Senate Conferees Defend Payment, Clearance and Settlement Provisions of Financial Reform Legislation

The Chair of the Senate Banking Committee, Senator Chris Dodd, and his Ranking Member Senator Richard Shelby strongly defended Title VIII of the financial reform legislation at the June 17, 2010 meeting of the House-Senate conference reconciling the House-Semate bills. With the vast new duties on clearinghouses, particualrly in the derivatives area, a robust payment, clearing and settlement system is critical. The House had proposed to strike Title VIII from the bill.

Senator Dodd said that Title VIII preserves the role of the front line regulators like the SEC and CFTC. But it also requires robust prudential standards for entities designated by the Financial Stability Oversight Council as systemically important.

The title requires tough and heightened regulation of systemically important financial market utilities. There is presently no safety valve if they cannot perform their functions. The title would reduce systemic risk and complement existing SEC and CFTC regulation. It is a safeguard for financial market utilities that run into extraordinary liquidity problems. Plus, financial market utilities should not be carved out of systemic risk oversight. Financial market utilities provide critical services to the financial system, such as the clearing and settlement of US government securities, municipal securities, and derivatives.

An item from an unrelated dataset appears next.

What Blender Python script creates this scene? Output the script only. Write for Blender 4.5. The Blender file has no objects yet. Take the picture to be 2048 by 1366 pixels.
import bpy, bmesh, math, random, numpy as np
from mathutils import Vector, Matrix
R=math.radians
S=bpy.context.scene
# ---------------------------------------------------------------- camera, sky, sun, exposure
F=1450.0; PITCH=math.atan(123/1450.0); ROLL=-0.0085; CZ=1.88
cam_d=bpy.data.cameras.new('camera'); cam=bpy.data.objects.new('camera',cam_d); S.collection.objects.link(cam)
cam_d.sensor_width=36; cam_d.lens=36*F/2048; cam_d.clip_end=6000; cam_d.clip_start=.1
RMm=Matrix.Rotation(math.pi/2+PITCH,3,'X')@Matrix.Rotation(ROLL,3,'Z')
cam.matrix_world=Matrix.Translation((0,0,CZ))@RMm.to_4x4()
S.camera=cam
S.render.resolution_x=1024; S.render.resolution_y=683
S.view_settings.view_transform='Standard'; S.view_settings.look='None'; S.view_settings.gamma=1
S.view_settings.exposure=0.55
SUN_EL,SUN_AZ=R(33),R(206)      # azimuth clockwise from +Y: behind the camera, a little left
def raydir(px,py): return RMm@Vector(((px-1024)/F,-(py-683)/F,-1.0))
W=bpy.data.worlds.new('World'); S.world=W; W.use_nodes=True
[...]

Title VIII authorizes the Financial Stability Oversight Council to designate financial market utilities as systemically important and subject them to tougher regulation and reduce systemic risk and allow the Fed to prescribe heightened regulation as a complement to existing SEC and CFTC regulation. Title VIII creates safeguards for financial market utilities that run into extraordinary liquidity problems engendered by crises. It also ensures the managing of risk across market utilities. There are currently no consistent risk management standards for financial market utilities.
The Fed would be authorized to provide account and settlement services to non-bank financial market utilities. Title VIII also would bring US regulation in line with international consensus that gives central banks a role in payment, clearance and settlement.

According to Senator Shelby, the legislation provides for enormous new duties for central clearinghouses. Derivatives legislation will mandate the clearing of many OTC derivatives for the first time. In this regard, he said that it is not possible to have an effective derivatives title without an effective payment, clearance and settlement title. Risk oversight role for Fed and discount window access for clearinghouses in a liquidity crunch will be important to ensure the stability of the financial system,


Senator Jack Reed said that clearing platforms underlie the trading platforms. Title VIII recognizes that in case of market disruptions the Fed will provide liquidity and minimize disruptions of the payment, clearance and settlement systems caused by natural disasters and cyber attacks.